* Start *

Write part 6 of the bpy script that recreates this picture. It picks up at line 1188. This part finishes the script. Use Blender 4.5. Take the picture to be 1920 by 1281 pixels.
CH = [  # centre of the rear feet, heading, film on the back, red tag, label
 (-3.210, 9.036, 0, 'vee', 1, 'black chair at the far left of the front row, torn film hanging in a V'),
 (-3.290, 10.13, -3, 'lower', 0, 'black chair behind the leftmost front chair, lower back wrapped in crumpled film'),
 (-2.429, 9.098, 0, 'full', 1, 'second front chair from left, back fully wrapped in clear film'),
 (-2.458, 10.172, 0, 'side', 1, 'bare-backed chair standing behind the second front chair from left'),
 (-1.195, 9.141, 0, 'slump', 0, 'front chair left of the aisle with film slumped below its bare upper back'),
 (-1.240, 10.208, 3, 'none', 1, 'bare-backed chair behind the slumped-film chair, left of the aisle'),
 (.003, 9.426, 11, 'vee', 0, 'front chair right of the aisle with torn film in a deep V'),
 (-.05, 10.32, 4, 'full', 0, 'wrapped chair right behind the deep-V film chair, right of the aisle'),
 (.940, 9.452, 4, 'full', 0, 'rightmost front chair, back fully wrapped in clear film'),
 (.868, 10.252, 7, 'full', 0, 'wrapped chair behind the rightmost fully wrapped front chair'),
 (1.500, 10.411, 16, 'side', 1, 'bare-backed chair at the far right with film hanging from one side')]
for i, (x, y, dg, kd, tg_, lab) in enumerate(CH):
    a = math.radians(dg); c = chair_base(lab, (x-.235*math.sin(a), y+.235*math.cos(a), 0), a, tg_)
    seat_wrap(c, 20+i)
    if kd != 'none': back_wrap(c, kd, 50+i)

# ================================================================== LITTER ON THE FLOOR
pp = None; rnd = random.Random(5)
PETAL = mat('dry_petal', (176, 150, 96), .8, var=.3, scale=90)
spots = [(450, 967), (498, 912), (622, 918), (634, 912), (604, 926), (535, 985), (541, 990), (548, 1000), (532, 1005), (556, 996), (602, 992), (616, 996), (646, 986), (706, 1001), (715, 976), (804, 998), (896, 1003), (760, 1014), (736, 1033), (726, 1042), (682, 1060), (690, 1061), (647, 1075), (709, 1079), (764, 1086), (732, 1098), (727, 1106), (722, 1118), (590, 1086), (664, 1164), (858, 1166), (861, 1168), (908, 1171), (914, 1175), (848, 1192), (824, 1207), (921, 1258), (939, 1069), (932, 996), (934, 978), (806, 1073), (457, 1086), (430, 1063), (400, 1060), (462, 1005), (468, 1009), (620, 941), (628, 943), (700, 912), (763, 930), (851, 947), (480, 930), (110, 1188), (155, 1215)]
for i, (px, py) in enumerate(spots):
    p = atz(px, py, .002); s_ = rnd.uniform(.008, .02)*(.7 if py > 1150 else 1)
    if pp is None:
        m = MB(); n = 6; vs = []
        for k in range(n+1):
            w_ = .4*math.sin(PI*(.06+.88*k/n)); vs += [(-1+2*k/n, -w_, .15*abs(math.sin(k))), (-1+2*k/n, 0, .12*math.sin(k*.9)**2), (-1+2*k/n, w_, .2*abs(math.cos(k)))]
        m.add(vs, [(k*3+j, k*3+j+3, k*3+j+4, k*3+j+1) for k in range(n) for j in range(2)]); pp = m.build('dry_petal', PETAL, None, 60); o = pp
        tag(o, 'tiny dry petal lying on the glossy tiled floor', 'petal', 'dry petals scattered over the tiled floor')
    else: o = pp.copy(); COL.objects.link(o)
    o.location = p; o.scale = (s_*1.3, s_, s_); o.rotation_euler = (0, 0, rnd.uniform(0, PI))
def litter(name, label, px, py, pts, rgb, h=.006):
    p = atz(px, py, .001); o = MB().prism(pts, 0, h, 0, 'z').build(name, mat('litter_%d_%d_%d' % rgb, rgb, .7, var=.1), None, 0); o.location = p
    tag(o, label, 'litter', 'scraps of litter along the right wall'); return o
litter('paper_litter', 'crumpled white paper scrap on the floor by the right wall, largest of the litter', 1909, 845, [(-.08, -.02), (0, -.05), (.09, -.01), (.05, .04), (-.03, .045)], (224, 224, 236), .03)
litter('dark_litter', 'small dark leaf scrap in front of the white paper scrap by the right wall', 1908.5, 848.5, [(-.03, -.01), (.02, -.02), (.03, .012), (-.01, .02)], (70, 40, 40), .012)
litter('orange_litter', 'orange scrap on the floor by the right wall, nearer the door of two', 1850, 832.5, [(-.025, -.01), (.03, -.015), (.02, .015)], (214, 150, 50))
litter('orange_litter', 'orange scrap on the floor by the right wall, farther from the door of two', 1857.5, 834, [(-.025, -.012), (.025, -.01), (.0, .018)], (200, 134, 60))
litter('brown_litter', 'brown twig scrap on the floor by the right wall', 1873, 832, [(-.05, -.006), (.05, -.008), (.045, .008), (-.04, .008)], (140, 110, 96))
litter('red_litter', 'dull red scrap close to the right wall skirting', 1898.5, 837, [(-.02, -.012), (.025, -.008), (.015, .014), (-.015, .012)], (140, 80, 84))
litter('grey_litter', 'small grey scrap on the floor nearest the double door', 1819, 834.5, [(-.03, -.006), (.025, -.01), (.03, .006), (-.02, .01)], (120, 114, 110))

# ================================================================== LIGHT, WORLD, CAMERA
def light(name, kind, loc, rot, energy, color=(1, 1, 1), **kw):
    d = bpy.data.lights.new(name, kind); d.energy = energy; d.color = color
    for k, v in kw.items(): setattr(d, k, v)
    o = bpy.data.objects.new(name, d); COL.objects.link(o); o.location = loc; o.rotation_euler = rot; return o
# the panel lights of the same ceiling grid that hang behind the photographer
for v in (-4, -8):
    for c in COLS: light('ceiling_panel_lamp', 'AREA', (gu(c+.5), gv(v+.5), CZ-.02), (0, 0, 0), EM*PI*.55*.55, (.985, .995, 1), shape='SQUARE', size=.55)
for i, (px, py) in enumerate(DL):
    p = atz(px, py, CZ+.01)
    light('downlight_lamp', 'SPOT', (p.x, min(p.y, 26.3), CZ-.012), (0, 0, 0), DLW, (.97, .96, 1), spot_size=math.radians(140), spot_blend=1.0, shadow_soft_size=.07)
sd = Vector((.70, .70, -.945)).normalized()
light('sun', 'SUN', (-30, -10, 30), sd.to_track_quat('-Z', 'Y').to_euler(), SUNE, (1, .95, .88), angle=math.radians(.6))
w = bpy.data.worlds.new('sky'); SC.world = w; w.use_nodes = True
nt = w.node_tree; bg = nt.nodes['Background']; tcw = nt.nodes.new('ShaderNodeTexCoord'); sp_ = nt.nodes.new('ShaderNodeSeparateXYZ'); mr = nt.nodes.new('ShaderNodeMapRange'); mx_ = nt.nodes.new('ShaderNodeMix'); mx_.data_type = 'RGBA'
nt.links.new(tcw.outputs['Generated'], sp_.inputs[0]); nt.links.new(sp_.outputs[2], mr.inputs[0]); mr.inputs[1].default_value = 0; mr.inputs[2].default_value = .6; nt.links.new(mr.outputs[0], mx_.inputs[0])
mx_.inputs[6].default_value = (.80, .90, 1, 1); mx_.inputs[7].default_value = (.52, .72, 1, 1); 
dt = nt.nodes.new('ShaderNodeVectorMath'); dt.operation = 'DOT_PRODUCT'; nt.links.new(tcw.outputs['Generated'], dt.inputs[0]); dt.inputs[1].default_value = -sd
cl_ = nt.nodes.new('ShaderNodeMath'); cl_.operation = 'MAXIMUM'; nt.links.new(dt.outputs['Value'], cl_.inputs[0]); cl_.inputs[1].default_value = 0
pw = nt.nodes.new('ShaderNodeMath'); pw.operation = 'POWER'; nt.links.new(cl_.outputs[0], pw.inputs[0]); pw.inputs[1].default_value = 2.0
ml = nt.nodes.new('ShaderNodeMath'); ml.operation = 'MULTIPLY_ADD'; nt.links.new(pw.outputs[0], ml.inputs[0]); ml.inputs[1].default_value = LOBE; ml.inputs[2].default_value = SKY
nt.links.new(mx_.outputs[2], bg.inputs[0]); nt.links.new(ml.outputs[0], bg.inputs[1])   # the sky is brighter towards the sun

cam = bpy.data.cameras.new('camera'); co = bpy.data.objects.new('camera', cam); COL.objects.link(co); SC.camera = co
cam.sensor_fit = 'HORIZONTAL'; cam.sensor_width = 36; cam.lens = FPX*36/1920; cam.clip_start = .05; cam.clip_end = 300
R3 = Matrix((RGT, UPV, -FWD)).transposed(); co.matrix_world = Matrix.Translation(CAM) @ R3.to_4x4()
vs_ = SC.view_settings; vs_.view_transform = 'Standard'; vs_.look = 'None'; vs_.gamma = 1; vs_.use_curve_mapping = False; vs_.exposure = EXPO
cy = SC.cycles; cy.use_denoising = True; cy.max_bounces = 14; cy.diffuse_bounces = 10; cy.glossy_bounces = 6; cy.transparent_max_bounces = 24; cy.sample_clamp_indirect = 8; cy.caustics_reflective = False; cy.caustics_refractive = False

* End *

__Required task__:
Repeat, exactly and only, the lines from the beginning of the material through the line that contains "if kd != 'none': back_wrap(c, kd, 50+i)".

__Output for this exercise__:
Write part 6 of the bpy script that recreates this picture. It picks up at line 1188. This part finishes the script. Use Blender 4.5. Take the picture to be 1920 by 1281 pixels.
CH = [  # centre of the rear feet, heading, film on the back, red tag, label
 (-3.210, 9.036, 0, 'vee', 1, 'black chair at the far left of the front row, torn film hanging in a V'),
 (-3.290, 10.13, -3, 'lower', 0, 'black chair behind the leftmost front chair, lower back wrapped in crumpled film'),
 (-2.429, 9.098, 0, 'full', 1, 'second front chair from left, back fully wrapped in clear film'),
 (-2.458, 10.172, 0, 'side', 1, 'bare-backed chair standing behind the second front chair from left'),
 (-1.195, 9.141, 0, 'slump', 0, 'front chair left of the aisle with film slumped below its bare upper back'),
 (-1.240, 10.208, 3, 'none', 1, 'bare-backed chair behind the slumped-film chair, left of the aisle'),
 (.003, 9.426, 11, 'vee', 0, 'front chair right of the aisle with torn film in a deep V'),
 (-.05, 10.32, 4, 'full', 0, 'wrapped chair right behind the deep-V film chair, right of the aisle'),
 (.940, 9.452, 4, 'full', 0, 'rightmost front chair, back fully wrapped in clear film'),
 (.868, 10.252, 7, 'full', 0, 'wrapped chair behind the rightmost fully wrapped front chair'),
 (1.500, 10.411, 16, 'side', 1, 'bare-backed chair at the far right with film hanging from one side')]
for i, (x, y, dg, kd, tg_, lab) in enumerate(CH):
    a = math.radians(dg); c = chair_base(lab, (x-.235*math.sin(a), y+.235*math.cos(a), 0), a, tg_)
    seat_wrap(c, 20+i)
    if kd != 'none': back_wrap(c, kd, 50+i)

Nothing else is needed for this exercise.